Posada worked for the CIA in the early 1960s under the codename, "AMCLEVE/15" and remained a paid informant for years afterward. In court, he wears an earpiece providing simultaneous translation to the proceedings, even though declassified U.S. government documents indicate he speaks and understands English.

Establishing that Posada lied during immigration hearings is key to the case against him, even though U.S. authorities have not charged him with any crime in the hotel bombings, only for lying about them and lying about how he made it to U.S. soil five years ago. Prosecutors say they plan to call around 17 total witnesses.

They charge he sailed from Mexico to Florida on a shrimp boat converted into a yacht, even though he said under oath that he paid a smuggler to take him through Mexico to Houston, where he says he took a bus to Miami.

The governments of Cuba and Venezuela say Posada not only orchestrated the hotel bombings, but also planned an explosion aboard a Cuban airliner in 1976 that killed all 73 passengers and crew. A U.S. immigration judge has previously ruled, however, that Posada cannot be deported to face charges in either Venezuela or Cuba because of fears he could be tortured.

A Venezuelan military court once acquitted Posada of charges in the airline bombing, but the decision was later thrown out. He escaped from prison in 1985, before a civilian trial was completed.

Speaking to reporter Ann Louise Bardach in 1998, Posada admitted involvement in the Havana hotel bombings, saying they were only meant to "break windows and cause minor damage" and that the death of Italian Fabio di Celmo was "bad luck." He later recanted his involvement.

Prosecutors say Posada granted the taped interviews with Bardach because he was concerned the attacks in Havana had not significantly frightened would-be visitors and hurt Cuba's tourism industry. Defense attorneys maintain the tapes of the Times interview were heavily doctored and that while Posada may have claimed some responsibility as a well-known Castro foe, he was not directly involved.

During her testimony Thursday, Garrett Jackson did not indicate why she asked Posada about past bombings during an immigration hearing, saying only that she "had received information" Posada was involved. She did not say where that information came from. Prosecutors also won't explain why Garrett-Jackson, based in Miami, came to El Paso to interview Posada.

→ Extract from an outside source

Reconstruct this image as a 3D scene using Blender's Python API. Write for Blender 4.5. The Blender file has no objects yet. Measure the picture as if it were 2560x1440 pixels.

Posada was born in Cuba but left after Fidel Castro came to power in 1959. In 2000, he was arrested in Panama in connection with an attempt to assassinate Castro there, but he received a presidential pardon in 2005. That March, his lawyer said Posada had come to Miami and was seeking U.S. political asylum, and he was arrested two months later on charges that eventually became perjury, obstruction and immigration fraud.